H ey you lot," my friend shouted. "Have any of you ever been for an Elizabethan Thai before?" His city colleagues erupted into laughter.

Holding the phone far from my ear while they howled at my expense I wondered why I had bothered inviting him to come to Chiang Mai's Kitchen in the first place. But then I had to admit, he had a point.

Because, however hard I try, I can't imagine Queen Elizabeth sitting down to a good pad thai, or a Thai family serving a fresh green curry amidst the low beams and wooden floors of Tudor England either.

But I'm well aware that I'm the odd one out, which is why I've taken so long to review Chiang Mai's. From the Good Food Guide to Harden's, most people love it, yet time and time again I leave unfulfilled and instead book into my favourite Thai restaurant, Bangkok House, which does it for me every time.

But more of that later - first of all Friday night's foray to Chiang Mai's, where I was hoping the scales would fall from my eyes. But, yet again, I was seated at a pokey table, knocking knees with the people sitting at the next table, sharing our conversation with anyone within hearing distance, which was everyone, and wishing I was at Bangkok House.

It was like eating curry without the flocked wallpaper, silver trolleys, hot flannels and Asian music. And by the time you have driven into town, parked, walked up the High Street and ordered, you wonder why you bothered. Biased, obviously. Confused, definitely.

Apart from my mainly unsubstantiated bewilderment, it was the prices that rankled most.

Remembering the exciting fresh salads you get in Thailand I ordered the salad Chiang Mai, expecting an exotic assortment of raw vegetables, fruits and nuts accompanied by a piquant dressing of lime juice and chillies. The £6.95 result was iceburg lettuce, sliced tomatoes, grated carrot and a chopped egg with some peanut satay sauce plopped on top. Talk about an Anglicised version. This is McDonalds Thai at best. I'm sure the Thais wouldn't know an iceburg lettuce if it hit them on the head. And at the £7 mark, it was pitifully small and ordinary.

The peek gai yad sai, Thai chicken wings, stuffed with pork and shrimps, was described by Mr Greedy as strange' - aren't men descriptive? His main was detailed as chargrilled steak, sliced and served on a sizzling hot plate with a special Thai sauce' and, while the beef was tender, it arrived immersed in gravy without a sizzling skillet in sight.

Luckily, the pad phed pak, a curry with fresh green peppercorns, lime leaves and baby aubergines, was delicious.

The bill with rice, a couple of beers and some green tea came to £48.50, and we decided that although Chiang Mai's was busy, atmospheric and up-beat, it was over-priced and the menu was more appetising than the actual dishes themselves.

Fast forward a week and I was in Bangkok House.

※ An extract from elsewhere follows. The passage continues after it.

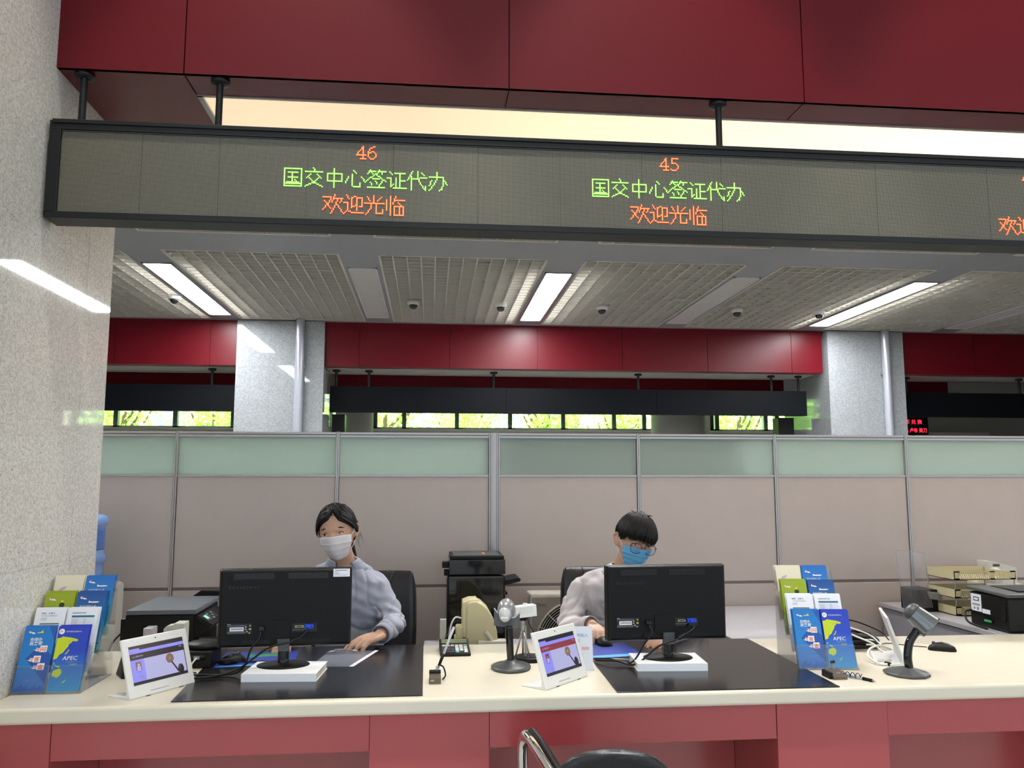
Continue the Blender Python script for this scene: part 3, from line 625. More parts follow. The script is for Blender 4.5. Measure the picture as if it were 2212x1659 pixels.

We hadn't booked because it was a cold, rainy weekday night and I didn't imagine anyone else would have ventured out for dinner, except a restaurant critic with a Thai craving to fulfil. But the place was rammed and we had to wait for a table. Now that's a sign of a restaurant with a winning formula, especially as lots of the diners were oriental, further proof that you are in the right place.

Seated at one of the ornate carved wooden tables overlooking Hythe Bridge Street, everything felt right. The waitresses in their beautiful gold and embroidered silk outfits and that wonderful smell as the food is silently placed on the glass-topped tables in china bowls with china spoons - bliss.

I'm afraid I didn't even look at the menu here and just ordered happy soup and Thai green curry. I call it happy soup because one mouthful has you grinning like a Cheshire cat, but actually its technical name is tom ka het.

My friend chose the deep-fried beancurd with the spicy peanut sauce and the red Thai curry. We accompanied our choices with green tea and Thai beer, and munched on the prawn crackers while we waited.

And neither dish disappointed. I was grinning within seconds as that magical combination of mushrooms, lime leaves, lemon grass, chilli and coconut milk slipped down my throat, velvety smooth. The bean curd was bland until you dipped it in the satay sauce, as required, and suddenly the dish came together, a sum of its parts.

And take it from me, the curry here is the real thing, hot, spicy, aromatic and full of strange vegetables you wouldn't find anywhere else. In short, Bangkok House hits the parts other Thai restaurants cannot reach, and all for £30.

So, as I obviously can't understand the heat, I shall be staying out of Chiang Mai's Kitchen in future.

Bangkok House, 42a Hythe Bridge Street, Oxford. 01865 200705.

Chiang Mai Kitchen, Kemp Hall Passage, off High Street, Oxford. 01865 202233.